Tories 'wrong' on gay rights in past, Theresa May says
- Published
The Conservative Party has been "wrong" on gay rights in the past - but can be proud of the role it has played in recent years, Theresa May has said.
Speaking to website Pinknews, external to mark 50 years since the partial decriminalisation of homosexuality in England and Wales, the PM said she and the party had both "come a long way".
The Sexual Offences Act was introduced on 27 July 1967, external.
It decriminalised homosexual acts in private between men aged 21 and over.
Mrs May said: "I am proud of the role my party has played in recent years in advocating a Britain which seeks to end discrimination on the grounds of sexuality or gender identity, but I acknowledge where we have been wrong on these issues in the past."
As an MP in 1998, Mrs May voted against reducing the age of consent for homosexual acts from 18 to 16 and four years later opposed allowing gay couples to adopt.
Mrs May was also absent for several votes affecting LGBT rights - but in 2004 backed civil partnerships, and as a member of the coalition government supported a succession of measures including same sex-marriages.
In a separate article, Labour leader Jeremy Corbyn told Pinknews that the anniversary was a time to "recognise the great strides towards equality that have been made".
He said: "I am proud of the role the Labour Party played in these advances... but this progress is not down to MPs in Parliament... these achievements belong first and foremost to the LGBT community who have persevered against prejudice for many years."
'Walking tall'
Roger Lockyer, who began a gay relationship the year before the law changed, said the reforms offered "a very limited concession" but did improve gay men's lives.
He told BBC Radio 5Live: "Initially many of us thought it won't make any difference, but it made an enormous difference.
"It made one feel one was walking tall and that the big barriers that had been there forever were gradually beginning to dissolve."
Human rights campaigner Peter Tatchell said the 1967 legislation was "progress" but the remaining laws, such as gross indecency, were "policed more aggressively than before".
He said: "Don't be misled by the celebrations on 27 July... The law continued to discriminate homosexual men post-1967."
Posthumous pardons
The government announced in September 2016 that gay and bisexual men convicted of now-abolished sexual offences in England and Wales would receive posthumous pardons.

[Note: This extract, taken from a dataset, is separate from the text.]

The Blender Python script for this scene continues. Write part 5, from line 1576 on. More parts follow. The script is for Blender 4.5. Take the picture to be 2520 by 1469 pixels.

It followed the pardoning of World War Two code-breaker Alan Turing for gross indecency in 2013.
The amendment, dubbed the "Turing law", led to about 49,000 men being cleared of crimes of which they would be innocent today.

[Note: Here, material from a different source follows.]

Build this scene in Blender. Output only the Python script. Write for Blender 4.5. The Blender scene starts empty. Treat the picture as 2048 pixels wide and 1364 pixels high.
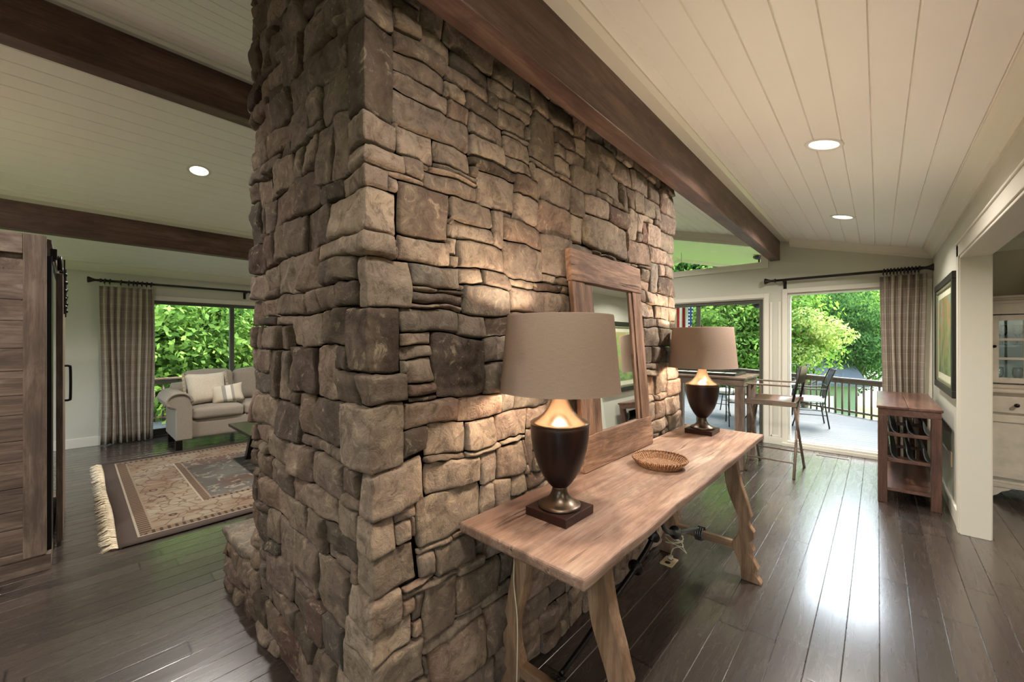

Thousands more living men who convicted over consensual same-sex relationships are also eligible for the pardon.
But some campaigners want an apology from the government, not a pardon.
George Montague, convicted in 1974 of gross indecency, said: "I want an apology to the whole of the gay community for the persecution of us, for so many years.
"The police went out of their way to catch us and persecute and prosecute us.
"What I say is I didn't ask to be gay, I didn't choose to be gay, I was born that way. The law of gross indecency should never have been brought in."
What changed in 1967
On 27 July 1967, the Sexual Offences Act was passed.
It was the first significant liberalisation of gay law in English history. Female homosexuality had never been a criminal offence.
The legislation stated that "a homosexual act in private shall not be an offence provided that the parties consent thereto and have attained the age of 21 years".
It has been called the decriminalisation of homosexuality, although many more changes have been made since to improve gay men's rights.
Scotland passed similar reforms in 1980, with Northern Ireland the last country in the United Kingdom to do so in 1982.